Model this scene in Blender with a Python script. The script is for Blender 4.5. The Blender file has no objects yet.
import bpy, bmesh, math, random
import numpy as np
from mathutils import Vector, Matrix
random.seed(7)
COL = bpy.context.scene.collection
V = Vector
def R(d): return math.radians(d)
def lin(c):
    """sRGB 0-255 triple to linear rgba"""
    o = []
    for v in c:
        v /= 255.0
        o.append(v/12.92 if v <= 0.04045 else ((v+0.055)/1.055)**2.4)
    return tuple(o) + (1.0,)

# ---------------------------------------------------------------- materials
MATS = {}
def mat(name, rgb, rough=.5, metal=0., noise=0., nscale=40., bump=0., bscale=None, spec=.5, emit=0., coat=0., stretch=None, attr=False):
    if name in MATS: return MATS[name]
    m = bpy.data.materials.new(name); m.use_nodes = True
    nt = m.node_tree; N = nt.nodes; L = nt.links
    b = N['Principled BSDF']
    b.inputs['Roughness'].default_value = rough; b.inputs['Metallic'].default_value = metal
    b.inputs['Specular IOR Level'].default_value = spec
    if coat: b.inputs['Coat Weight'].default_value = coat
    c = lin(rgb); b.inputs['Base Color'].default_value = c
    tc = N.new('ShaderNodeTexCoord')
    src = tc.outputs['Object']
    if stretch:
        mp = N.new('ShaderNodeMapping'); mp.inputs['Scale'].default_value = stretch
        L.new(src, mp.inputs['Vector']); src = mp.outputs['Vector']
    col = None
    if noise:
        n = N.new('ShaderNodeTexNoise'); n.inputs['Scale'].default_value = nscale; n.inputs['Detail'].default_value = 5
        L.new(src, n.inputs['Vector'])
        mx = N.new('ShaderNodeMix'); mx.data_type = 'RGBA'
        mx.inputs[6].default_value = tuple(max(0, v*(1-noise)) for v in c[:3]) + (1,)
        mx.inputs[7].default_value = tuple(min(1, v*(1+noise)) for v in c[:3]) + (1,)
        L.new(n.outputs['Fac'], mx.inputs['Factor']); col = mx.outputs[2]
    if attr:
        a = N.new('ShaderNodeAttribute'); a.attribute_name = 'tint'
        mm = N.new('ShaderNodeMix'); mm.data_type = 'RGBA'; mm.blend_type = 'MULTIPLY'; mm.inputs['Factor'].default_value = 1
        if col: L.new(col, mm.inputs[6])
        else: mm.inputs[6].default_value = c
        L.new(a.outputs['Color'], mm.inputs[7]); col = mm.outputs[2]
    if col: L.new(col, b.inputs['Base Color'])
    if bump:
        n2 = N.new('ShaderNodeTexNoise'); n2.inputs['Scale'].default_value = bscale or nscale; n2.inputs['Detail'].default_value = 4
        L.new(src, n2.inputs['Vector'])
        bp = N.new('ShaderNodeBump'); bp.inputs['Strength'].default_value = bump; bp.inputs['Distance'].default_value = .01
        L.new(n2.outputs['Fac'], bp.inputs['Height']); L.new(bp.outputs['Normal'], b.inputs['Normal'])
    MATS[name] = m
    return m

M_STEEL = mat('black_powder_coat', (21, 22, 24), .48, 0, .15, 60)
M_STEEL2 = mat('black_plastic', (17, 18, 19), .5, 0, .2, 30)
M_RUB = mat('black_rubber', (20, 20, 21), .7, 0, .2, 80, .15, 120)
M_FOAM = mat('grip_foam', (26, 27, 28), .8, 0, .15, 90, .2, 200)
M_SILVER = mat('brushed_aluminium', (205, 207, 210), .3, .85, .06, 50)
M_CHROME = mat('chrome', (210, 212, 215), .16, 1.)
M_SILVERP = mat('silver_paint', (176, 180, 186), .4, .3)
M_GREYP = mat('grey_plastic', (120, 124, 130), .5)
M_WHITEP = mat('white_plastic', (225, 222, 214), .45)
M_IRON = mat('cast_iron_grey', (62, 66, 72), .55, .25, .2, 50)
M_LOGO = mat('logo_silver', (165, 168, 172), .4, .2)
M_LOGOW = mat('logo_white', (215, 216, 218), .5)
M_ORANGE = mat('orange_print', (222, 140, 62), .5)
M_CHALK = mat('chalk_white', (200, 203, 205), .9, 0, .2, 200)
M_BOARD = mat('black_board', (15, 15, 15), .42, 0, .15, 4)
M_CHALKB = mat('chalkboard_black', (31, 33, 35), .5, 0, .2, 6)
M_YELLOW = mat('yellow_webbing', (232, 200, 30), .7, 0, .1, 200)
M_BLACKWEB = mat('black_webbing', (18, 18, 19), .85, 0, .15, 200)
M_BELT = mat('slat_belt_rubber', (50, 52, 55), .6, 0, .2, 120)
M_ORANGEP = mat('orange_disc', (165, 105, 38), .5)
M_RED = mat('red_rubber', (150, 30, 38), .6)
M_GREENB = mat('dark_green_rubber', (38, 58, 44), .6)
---
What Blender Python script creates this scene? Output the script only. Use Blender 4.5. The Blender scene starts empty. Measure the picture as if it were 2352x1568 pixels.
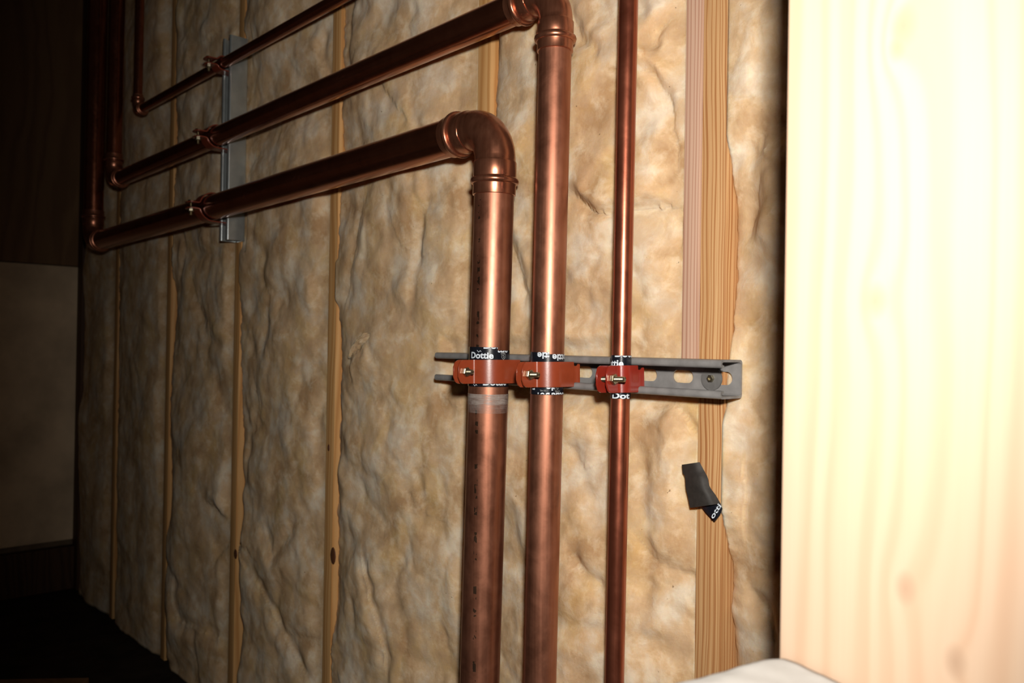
---
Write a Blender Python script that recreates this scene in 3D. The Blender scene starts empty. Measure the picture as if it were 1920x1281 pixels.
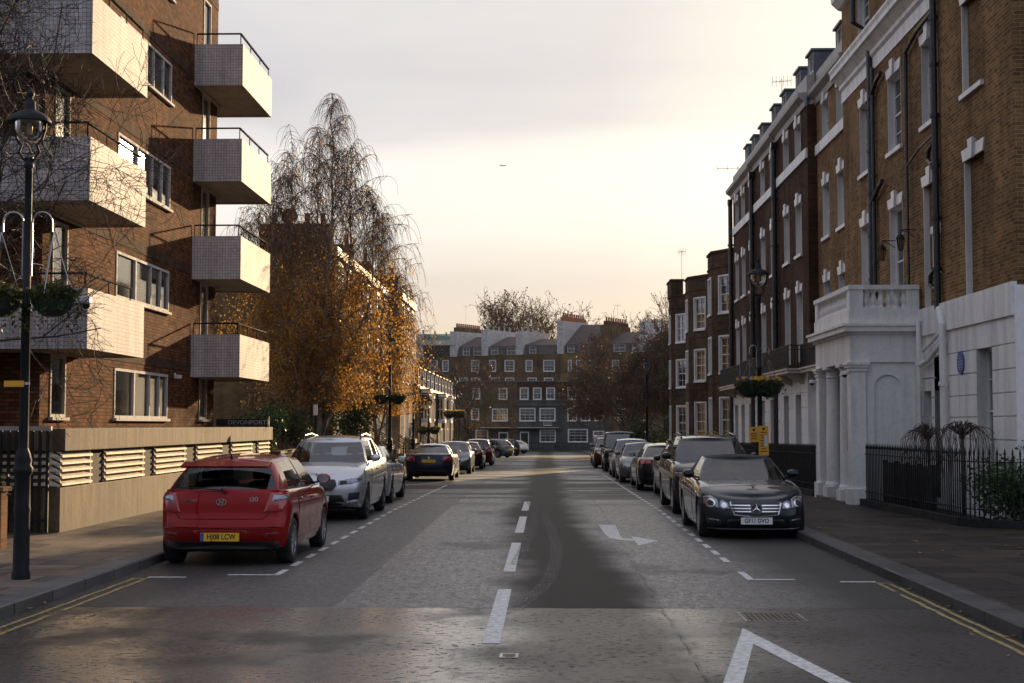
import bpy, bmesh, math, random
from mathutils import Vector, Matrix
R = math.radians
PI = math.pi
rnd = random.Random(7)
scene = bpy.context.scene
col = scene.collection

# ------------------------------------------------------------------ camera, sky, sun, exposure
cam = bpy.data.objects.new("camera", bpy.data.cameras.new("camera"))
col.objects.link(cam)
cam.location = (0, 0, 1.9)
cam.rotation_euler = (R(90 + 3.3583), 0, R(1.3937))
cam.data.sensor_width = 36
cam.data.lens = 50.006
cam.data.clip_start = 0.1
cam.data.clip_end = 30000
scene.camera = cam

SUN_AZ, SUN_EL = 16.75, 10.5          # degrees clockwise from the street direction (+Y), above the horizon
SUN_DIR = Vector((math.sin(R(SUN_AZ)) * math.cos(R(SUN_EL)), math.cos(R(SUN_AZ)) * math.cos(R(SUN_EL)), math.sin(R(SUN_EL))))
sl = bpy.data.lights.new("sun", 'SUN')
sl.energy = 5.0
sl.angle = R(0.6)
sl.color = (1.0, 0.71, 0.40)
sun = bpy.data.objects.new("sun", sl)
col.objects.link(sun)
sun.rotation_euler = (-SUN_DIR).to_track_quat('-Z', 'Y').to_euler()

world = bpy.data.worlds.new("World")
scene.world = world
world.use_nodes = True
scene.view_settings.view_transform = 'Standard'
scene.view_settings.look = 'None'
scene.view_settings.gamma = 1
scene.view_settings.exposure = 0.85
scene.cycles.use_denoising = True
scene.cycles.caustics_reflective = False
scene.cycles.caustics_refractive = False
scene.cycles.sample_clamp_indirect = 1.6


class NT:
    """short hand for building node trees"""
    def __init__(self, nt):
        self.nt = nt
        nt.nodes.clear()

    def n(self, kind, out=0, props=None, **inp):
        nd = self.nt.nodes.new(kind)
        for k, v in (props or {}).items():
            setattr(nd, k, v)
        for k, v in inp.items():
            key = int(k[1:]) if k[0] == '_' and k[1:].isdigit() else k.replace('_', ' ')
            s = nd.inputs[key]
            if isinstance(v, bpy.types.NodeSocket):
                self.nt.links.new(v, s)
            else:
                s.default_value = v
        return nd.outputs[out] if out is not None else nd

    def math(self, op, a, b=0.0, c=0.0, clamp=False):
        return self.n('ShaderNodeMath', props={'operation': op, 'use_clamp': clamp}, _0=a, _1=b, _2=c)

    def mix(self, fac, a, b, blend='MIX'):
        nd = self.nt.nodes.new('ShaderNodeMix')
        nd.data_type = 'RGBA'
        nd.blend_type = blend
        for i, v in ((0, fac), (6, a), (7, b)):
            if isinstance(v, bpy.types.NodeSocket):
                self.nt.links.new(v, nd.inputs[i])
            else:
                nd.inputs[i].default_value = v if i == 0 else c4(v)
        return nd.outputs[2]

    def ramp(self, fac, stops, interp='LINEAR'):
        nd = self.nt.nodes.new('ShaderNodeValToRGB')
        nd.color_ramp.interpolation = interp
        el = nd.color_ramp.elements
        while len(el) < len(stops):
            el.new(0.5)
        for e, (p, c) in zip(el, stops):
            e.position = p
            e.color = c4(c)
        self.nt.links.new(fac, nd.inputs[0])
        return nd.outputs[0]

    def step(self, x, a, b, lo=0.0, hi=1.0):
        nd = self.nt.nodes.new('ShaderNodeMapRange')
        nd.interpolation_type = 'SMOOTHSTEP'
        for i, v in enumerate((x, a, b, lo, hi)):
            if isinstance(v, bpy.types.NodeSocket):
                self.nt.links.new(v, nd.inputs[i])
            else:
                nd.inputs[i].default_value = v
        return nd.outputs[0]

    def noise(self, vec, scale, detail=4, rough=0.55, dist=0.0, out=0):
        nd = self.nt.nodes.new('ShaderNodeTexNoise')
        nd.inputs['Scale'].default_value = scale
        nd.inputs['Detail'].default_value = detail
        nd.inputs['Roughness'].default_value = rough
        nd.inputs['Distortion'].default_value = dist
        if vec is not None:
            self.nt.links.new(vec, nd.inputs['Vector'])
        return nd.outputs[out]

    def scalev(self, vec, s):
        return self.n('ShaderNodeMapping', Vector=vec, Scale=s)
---
[TASK REQUIREMENTS] Read through the lines above and collect those that contain the string "script".

[TASK SOLUTION]
Model this scene in Blender with a Python script. The script is for Blender 4.5. The Blender file has no objects yet.
What Blender Python script creates this scene? Output the script only. Use Blender 4.5. The Blender scene starts empty. Measure the picture as if it were 2352x1568 pixels.
Write a Blender Python script that recreates this scene in 3D. The Blender scene starts empty. Measure the picture as if it were 1920x1281 pixels.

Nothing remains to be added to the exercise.